When you take a leap of faith (and finances or fundraising) to start your own literary project, be it an online literary journal, a graphic novel, the novel our heart has been writing for twenty years, or a small press, you declare your creative independence. When you sign with a small press or self-publish, you’re declaring that creative independence and connection to the creative process is your priority. More than the security of a big publisher that will make all the creative decisions for you.

Make no mistake, when I started Spider Road Press, all this creative independence felt overwhelming. Wow, if I risk the funds, I have the freedom to make risky decisions. Bleep-I have all these risky decision to make! What if I make mistakes? And I made a few. Because every one who risks does. That’s how you learn.
I have found the cost of creative independence, the financial gambles, the fundraising, the late nights when chamomile tea and melatonin can’t quiet the voice that the manuscript needs just one more edit, is, eventually, worth it.
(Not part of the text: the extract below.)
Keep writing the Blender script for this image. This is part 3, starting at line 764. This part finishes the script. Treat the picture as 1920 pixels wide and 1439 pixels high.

I have published good pieces by skilled authors that other publishers rejected because the fiction was “too dark,” or “too experimental.” Readers enjoyed them. In a special flash fiction bonus section to Spider Road’s upcoming collection, Approaching Footsteps, I am including a piece of my own flash fiction, “Kit-Cat Clock,.” It feels like a creative gamble. A fictional piece about the rape of a small business owner, inspired by someone I once met, the piece has been called both “disturbing” and “realistic.” I’m exercising my independence and including it anyway.

I wish you a lovely holiday. It is my adoptive son’s first American Independence Day, and he will be looking at flags and parades and the fireworks he associates with other holidays. My creative independence means that while I take time off to celebrate with the most important person in my life, editing and publishing work sits undone. Independence means you have to do it yourself.

Yet what an amazing feeling it is when you hold the final book in your hand (yes, I still love the feel of a paperback or hardback in my hands and that wonderful new paper smell)! This book, this world of stories, was birthed with the blood, sweat and caffeine of you and your team. That’s pride. That’s reward. That’s independence.